Saturday, October 2, 2010

Unused TV signals to go to broadband

WASHINGTON - The Federal Communications Commission is opening up unused airwaves between television stations for wireless broadband networks that will be more powerful and can travel farther than today's Wi-Fi hotspots.

The five-member FCC voted unanimously Thursday to allow the use of so-called "white spaces" between TV stations to deliver broadband connections that can function like Wi-Fi networks on steroids. The agency is calling the new technology "super Wi-Fi" and hopes to see devices with the technology start to appear within a year.

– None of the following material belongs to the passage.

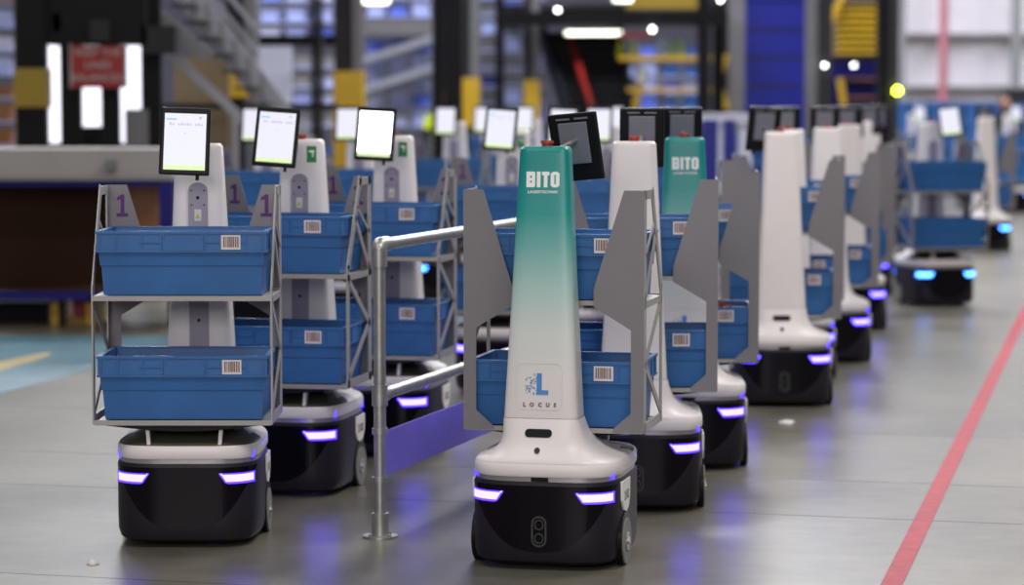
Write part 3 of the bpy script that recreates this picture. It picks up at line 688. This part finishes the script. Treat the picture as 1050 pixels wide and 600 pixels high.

FCC Chairman Julius Genachowski said white-spaces networks will serve as "a powerful platform for innovation," driving billions in industry investment.

Leading technology companies, including Google Inc., Microsoft Corp. and Dell Inc., are eager to develop the market. They say television white spaces are ideally suited for broadband because they are able to penetrate walls, have plenty of capacity and can travel several miles.

Just like the spectrum used by Wi-Fi, white spaces will be available to users for free, with no license required. The FCC hopes they will help ease strain on the nation's increasingly crowded airwaves as more consumers go online using laptops and data-hungry smartphones.

Computer maker Dell, for one, envisions white-spaces networks that will be able to send streaming video and other multimedia content to electronic devices around the home, deliver broadband to rural areas that currently lack high-speed Internet access and create "large-scale hot spots."

"By opening this broadcast spectrum for Internet use, the commission is helping to unleash a whole new class of mobile wireless broadband services with applications that are nearly limitless," Dell Chairman and Chief Executive Michael Dell said in a statement.

Although the FCC first voted to allow the use of white spaces for broadband nearly two years ago, the plan ran into serious opposition from television broadcasters worried about interference with their over-the-air signals. Wireless-microphone manufacturers and users raised similar concerns.